# Data for this task
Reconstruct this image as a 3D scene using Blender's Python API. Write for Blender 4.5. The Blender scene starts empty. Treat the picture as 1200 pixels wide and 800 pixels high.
...
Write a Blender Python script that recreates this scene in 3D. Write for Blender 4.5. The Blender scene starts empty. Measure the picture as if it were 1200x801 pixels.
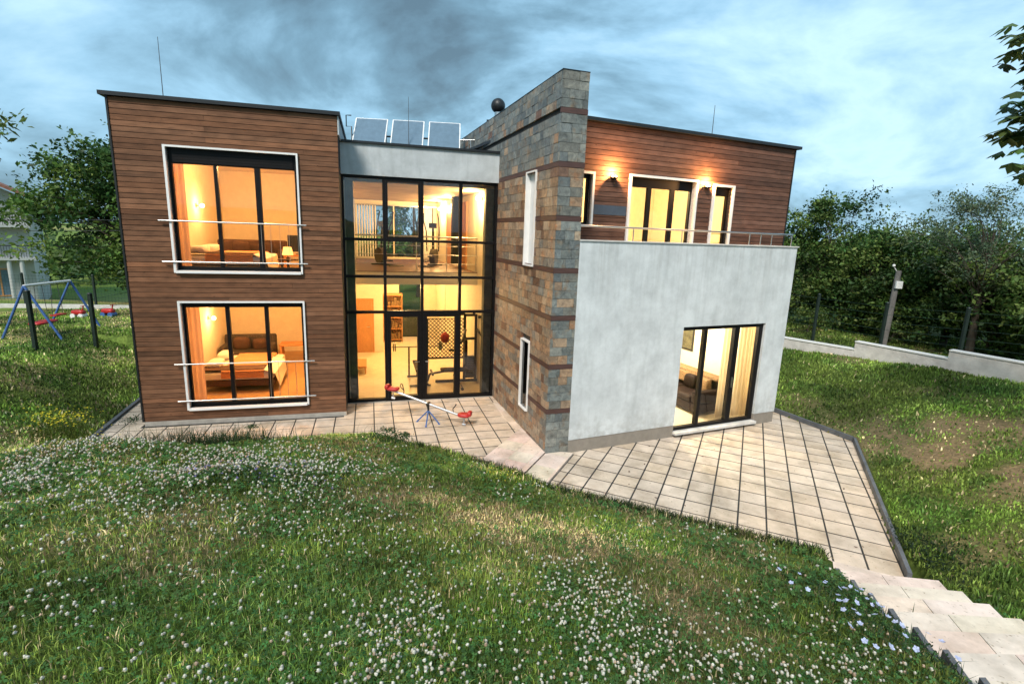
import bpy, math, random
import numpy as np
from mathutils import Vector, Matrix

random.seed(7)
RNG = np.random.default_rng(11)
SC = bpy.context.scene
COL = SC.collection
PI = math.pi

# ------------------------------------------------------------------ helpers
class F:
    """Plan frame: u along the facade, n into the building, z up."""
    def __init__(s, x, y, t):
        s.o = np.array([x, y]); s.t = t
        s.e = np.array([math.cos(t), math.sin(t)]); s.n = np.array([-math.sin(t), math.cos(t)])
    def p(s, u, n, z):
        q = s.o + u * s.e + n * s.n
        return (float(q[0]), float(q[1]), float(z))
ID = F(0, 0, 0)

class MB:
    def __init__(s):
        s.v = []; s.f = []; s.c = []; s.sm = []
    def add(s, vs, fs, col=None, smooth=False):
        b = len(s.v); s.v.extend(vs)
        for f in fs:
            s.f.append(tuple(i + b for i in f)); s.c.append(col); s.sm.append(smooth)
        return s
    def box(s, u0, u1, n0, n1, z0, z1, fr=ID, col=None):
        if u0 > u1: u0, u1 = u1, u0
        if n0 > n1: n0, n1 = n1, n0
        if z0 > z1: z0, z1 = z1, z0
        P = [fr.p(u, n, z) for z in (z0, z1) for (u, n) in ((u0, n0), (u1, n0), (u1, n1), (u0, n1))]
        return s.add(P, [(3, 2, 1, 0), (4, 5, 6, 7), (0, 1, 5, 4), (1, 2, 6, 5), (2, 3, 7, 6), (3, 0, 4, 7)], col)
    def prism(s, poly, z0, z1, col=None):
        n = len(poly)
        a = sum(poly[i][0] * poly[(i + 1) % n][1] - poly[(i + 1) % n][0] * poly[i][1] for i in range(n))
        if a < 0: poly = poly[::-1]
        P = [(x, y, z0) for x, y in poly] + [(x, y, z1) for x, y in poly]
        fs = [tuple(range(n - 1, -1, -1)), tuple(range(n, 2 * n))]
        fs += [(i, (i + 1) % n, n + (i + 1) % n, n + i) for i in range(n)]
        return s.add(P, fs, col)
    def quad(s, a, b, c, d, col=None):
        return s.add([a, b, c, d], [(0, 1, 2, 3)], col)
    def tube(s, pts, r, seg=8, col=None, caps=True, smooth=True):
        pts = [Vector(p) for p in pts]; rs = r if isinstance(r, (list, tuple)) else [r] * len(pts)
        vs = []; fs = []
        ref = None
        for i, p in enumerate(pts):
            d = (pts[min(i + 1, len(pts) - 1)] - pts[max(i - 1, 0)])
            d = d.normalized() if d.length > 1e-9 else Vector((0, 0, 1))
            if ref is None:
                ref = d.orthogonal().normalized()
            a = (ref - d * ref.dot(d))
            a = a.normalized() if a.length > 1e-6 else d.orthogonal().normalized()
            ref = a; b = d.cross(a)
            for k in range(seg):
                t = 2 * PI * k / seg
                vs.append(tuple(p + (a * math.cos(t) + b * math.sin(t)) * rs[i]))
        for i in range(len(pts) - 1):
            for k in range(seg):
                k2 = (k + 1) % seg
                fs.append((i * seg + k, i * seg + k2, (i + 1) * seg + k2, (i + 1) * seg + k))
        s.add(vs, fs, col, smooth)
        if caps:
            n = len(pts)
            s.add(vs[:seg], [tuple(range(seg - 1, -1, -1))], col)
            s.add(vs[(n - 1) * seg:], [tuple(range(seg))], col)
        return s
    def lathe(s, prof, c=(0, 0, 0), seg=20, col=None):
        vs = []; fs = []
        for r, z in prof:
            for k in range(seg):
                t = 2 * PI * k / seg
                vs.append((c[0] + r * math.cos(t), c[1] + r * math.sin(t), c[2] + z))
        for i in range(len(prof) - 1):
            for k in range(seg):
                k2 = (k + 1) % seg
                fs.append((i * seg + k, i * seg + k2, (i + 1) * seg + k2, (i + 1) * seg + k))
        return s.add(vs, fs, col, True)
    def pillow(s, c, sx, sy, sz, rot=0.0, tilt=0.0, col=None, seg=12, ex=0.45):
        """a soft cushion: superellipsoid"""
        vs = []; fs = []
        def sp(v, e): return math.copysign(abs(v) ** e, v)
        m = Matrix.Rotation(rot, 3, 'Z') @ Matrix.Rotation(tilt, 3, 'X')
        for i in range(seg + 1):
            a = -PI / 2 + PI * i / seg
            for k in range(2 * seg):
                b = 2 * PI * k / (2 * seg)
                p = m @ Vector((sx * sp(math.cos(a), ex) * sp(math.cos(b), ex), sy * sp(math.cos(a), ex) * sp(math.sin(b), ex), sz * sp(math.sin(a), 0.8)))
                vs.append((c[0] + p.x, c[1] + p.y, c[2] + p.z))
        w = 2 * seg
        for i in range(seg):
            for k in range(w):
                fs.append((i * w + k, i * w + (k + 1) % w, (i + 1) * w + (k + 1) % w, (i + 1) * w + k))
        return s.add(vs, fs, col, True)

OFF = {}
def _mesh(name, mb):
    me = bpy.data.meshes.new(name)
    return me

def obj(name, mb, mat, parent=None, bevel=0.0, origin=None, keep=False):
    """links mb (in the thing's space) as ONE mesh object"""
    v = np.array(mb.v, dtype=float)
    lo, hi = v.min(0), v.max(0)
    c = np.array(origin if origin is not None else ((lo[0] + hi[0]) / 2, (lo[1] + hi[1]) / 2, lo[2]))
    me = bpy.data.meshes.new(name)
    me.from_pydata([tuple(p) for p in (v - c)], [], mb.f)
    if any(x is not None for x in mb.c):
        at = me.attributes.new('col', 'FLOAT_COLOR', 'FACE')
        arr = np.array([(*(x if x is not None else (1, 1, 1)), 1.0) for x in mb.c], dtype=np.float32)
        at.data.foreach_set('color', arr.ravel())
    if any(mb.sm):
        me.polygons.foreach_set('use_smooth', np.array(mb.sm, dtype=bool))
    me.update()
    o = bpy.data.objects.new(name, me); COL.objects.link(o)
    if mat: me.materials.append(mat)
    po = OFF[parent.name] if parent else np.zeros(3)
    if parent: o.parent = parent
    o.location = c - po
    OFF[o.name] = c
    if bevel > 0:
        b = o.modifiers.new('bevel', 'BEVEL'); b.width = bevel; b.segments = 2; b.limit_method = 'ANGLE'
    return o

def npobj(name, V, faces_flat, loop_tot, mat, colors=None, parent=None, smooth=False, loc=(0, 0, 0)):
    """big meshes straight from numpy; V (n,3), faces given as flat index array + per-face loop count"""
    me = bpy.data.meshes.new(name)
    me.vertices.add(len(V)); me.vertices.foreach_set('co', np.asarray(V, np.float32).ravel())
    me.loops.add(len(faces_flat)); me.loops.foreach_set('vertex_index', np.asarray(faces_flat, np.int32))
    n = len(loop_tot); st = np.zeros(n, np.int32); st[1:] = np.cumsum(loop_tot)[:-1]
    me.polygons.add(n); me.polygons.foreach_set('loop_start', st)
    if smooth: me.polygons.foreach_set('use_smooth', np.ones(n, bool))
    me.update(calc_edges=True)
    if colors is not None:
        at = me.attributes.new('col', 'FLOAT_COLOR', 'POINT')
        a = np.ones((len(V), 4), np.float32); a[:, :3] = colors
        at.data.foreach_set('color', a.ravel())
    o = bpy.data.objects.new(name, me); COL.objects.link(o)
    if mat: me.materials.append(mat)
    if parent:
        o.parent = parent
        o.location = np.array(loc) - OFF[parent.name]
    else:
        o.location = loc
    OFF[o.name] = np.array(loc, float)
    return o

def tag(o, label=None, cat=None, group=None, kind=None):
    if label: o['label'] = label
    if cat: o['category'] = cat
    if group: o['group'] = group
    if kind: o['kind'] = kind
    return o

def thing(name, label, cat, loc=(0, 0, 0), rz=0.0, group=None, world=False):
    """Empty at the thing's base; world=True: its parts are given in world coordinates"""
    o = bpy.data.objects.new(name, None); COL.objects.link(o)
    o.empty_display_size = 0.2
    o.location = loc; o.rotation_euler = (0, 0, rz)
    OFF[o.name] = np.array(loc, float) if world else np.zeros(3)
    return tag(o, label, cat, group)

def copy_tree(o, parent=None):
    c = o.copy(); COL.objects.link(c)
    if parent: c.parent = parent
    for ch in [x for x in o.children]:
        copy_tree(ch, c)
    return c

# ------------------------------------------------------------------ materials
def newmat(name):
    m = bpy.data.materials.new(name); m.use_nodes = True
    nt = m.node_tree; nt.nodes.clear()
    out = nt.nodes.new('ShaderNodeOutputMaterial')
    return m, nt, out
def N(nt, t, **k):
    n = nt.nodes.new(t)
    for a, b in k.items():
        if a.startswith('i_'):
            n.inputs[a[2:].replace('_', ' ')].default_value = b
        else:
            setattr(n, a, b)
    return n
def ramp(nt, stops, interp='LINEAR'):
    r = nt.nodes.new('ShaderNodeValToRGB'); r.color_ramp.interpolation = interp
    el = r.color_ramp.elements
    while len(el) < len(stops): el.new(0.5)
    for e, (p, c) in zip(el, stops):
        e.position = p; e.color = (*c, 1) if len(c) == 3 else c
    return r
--
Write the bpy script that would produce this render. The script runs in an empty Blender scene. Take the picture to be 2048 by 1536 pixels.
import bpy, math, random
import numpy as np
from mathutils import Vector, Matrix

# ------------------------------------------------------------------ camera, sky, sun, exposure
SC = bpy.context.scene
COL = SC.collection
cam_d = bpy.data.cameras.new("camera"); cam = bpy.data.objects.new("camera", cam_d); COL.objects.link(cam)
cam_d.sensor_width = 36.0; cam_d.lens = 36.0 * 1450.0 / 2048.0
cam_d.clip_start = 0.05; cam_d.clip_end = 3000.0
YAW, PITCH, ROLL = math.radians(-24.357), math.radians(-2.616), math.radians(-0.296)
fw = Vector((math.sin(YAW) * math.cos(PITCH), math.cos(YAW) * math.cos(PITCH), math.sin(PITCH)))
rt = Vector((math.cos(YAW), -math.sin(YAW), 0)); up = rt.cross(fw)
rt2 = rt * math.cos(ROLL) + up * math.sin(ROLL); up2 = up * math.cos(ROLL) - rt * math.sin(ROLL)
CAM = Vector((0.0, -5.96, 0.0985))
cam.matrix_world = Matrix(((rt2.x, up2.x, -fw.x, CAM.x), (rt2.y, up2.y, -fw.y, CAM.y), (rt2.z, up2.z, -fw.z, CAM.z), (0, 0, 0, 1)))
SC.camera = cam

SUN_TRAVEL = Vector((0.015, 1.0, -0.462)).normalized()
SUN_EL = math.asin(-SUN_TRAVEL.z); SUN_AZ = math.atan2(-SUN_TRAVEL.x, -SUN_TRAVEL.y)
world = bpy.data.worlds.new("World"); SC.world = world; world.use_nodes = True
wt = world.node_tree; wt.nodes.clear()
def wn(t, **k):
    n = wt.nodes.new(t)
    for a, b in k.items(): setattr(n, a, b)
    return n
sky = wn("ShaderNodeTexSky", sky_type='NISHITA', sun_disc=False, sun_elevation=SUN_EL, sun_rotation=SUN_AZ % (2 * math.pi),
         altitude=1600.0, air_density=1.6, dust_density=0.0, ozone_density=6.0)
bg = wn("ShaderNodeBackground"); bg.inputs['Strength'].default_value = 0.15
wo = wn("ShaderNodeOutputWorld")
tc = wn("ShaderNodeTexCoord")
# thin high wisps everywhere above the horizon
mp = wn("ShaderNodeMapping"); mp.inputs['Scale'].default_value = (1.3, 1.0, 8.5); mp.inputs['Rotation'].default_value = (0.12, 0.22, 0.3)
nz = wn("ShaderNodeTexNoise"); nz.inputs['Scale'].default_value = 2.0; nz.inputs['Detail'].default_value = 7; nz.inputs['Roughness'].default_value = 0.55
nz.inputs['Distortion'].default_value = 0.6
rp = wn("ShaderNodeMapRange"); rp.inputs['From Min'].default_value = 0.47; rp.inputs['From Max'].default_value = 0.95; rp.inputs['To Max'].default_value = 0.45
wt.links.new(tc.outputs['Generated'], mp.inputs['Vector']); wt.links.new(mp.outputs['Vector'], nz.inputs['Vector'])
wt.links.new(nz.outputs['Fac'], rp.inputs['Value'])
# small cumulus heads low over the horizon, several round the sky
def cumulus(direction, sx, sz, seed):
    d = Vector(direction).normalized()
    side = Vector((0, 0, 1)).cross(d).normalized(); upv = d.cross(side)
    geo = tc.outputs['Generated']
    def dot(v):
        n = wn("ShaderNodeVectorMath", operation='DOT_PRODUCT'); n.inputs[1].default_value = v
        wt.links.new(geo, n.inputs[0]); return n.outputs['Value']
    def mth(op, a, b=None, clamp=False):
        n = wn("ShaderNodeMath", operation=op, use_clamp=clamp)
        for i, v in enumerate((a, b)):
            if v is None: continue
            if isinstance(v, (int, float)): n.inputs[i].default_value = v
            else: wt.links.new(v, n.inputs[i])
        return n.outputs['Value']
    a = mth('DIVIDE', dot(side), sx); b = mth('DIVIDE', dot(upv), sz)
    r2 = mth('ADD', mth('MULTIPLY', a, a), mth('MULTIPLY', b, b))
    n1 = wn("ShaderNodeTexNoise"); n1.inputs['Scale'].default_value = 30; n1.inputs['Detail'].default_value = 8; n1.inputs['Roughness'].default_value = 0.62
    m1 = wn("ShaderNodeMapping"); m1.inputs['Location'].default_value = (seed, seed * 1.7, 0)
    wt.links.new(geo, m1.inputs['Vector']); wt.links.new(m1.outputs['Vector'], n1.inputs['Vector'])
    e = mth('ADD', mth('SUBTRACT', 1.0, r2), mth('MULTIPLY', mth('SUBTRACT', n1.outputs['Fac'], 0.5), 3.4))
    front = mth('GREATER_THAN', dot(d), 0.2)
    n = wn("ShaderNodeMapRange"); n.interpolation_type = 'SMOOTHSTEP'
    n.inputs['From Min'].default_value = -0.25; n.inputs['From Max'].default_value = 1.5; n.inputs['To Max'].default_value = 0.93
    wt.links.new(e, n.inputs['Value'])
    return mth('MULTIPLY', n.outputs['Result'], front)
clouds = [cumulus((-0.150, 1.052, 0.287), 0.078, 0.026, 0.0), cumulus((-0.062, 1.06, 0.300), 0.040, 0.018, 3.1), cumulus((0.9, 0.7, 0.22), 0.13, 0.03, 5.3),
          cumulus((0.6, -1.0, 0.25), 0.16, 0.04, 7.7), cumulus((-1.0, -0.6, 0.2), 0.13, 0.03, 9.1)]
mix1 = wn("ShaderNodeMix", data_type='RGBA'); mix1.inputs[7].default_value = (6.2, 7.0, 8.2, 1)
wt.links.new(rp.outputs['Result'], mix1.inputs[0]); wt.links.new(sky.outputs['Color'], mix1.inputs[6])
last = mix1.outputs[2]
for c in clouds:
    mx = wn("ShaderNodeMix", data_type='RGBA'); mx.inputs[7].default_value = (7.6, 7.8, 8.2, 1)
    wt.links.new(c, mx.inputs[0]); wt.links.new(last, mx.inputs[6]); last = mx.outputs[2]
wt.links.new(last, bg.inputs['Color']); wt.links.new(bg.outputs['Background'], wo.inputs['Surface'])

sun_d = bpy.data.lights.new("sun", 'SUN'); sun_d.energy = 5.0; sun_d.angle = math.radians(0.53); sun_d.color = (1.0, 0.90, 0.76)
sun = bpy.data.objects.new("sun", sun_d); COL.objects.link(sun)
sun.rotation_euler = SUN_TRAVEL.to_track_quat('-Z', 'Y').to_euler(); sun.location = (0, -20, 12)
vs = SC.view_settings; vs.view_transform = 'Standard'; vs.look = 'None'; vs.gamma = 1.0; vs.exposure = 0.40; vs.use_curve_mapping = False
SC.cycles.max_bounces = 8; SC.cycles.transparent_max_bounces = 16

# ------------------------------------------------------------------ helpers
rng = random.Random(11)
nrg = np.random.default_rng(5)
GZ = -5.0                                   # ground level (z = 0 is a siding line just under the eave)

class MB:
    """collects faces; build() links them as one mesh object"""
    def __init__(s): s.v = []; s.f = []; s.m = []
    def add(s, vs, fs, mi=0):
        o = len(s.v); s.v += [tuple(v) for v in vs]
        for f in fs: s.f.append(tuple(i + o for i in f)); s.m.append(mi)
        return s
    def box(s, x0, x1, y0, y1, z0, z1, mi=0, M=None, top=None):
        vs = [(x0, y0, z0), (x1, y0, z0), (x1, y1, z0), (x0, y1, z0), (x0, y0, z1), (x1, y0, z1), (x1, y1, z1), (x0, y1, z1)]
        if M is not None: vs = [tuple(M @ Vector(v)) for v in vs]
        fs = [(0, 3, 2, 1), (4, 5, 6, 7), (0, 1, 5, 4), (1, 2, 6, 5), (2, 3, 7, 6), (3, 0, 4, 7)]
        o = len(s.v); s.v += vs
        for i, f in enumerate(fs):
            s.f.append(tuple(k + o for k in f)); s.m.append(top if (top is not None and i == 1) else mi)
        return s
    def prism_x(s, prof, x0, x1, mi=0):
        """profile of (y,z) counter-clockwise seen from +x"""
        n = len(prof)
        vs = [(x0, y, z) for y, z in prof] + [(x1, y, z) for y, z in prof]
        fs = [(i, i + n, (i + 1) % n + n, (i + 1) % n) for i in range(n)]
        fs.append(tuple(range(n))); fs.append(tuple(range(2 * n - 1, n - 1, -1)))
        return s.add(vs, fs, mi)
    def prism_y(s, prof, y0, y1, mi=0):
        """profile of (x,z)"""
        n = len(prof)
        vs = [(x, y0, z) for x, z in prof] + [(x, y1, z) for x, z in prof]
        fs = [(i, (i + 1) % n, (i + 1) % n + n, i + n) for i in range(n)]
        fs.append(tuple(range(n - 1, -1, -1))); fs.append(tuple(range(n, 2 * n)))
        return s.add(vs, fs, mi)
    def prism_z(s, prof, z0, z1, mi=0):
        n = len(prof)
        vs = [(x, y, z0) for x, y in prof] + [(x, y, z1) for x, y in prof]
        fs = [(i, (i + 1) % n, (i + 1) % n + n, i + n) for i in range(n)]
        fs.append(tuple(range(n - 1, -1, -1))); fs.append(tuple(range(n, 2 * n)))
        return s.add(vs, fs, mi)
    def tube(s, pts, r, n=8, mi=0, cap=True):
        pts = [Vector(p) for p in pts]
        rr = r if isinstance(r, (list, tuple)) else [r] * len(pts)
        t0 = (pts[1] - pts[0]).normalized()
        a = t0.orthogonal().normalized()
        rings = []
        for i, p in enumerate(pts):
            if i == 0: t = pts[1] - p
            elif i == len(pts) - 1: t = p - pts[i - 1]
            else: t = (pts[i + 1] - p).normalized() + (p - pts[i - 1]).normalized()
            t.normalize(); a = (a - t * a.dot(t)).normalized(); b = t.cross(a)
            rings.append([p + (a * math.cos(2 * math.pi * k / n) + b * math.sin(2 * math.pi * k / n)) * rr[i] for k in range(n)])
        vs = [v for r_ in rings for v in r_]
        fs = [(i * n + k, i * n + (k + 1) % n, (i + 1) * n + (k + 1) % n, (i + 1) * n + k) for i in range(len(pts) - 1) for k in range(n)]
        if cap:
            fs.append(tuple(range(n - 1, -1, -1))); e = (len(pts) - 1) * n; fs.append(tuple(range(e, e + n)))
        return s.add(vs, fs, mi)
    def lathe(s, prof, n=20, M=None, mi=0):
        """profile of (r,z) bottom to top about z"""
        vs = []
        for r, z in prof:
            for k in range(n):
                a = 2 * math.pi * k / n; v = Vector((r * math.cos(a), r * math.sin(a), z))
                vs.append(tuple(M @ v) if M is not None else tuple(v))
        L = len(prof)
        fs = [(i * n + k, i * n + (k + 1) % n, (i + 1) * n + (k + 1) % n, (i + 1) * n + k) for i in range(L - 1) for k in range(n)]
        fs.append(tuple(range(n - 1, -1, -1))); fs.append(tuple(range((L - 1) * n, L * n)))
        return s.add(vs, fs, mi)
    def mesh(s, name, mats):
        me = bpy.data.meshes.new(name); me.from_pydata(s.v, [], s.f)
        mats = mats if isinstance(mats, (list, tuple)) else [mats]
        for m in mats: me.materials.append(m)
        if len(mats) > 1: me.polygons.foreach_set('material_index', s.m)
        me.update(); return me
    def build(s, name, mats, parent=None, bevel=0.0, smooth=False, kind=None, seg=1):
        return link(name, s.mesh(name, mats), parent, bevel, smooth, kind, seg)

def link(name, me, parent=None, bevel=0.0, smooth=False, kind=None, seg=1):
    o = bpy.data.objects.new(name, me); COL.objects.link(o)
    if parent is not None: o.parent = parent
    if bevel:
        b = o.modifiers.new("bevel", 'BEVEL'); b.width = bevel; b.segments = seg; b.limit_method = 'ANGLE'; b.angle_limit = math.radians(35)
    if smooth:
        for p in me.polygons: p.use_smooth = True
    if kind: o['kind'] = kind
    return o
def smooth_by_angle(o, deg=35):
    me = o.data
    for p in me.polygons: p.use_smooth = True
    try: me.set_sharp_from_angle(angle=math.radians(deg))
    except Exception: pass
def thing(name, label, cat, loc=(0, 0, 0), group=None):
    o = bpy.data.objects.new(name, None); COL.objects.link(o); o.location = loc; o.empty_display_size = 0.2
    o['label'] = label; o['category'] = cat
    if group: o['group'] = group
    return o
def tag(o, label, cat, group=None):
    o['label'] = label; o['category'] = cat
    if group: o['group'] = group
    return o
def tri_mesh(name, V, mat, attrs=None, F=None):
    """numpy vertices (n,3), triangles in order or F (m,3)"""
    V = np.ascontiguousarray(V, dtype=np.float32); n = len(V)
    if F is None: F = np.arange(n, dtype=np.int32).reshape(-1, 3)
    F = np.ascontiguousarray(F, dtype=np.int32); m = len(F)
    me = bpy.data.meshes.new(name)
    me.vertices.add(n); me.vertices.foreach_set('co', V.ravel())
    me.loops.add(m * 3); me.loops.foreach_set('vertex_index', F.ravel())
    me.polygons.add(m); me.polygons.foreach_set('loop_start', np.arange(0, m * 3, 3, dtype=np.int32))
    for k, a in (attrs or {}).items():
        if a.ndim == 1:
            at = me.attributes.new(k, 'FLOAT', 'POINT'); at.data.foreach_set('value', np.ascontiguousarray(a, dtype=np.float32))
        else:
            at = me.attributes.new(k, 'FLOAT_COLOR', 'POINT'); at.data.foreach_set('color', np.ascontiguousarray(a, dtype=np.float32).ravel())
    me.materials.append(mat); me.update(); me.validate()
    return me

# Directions
Give again, exactly as written above, every line from the one holding "Write a Blender" to the one holding "ID = F(0, 0, 0)", with both ends kept and the pictures left out.

# The answer
Write a Blender Python script that recreates this scene in 3D. Write for Blender 4.5. The Blender scene starts empty. Measure the picture as if it were 1200x801 pixels.
import bpy, math, random
import numpy as np
from mathutils import Vector, Matrix

random.seed(7)
RNG = np.random.default_rng(11)
SC = bpy.context.scene
COL = SC.collection
PI = math.pi

# ------------------------------------------------------------------ helpers
class F:
    """Plan frame: u along the facade, n into the building, z up."""
    def __init__(s, x, y, t):
        s.o = np.array([x, y]); s.t = t
        s.e = np.array([math.cos(t), math.sin(t)]); s.n = np.array([-math.sin(t), math.cos(t)])
    def p(s, u, n, z):
        q = s.o + u * s.e + n * s.n
        return (float(q[0]), float(q[1]), float(z))
ID = F(0, 0, 0)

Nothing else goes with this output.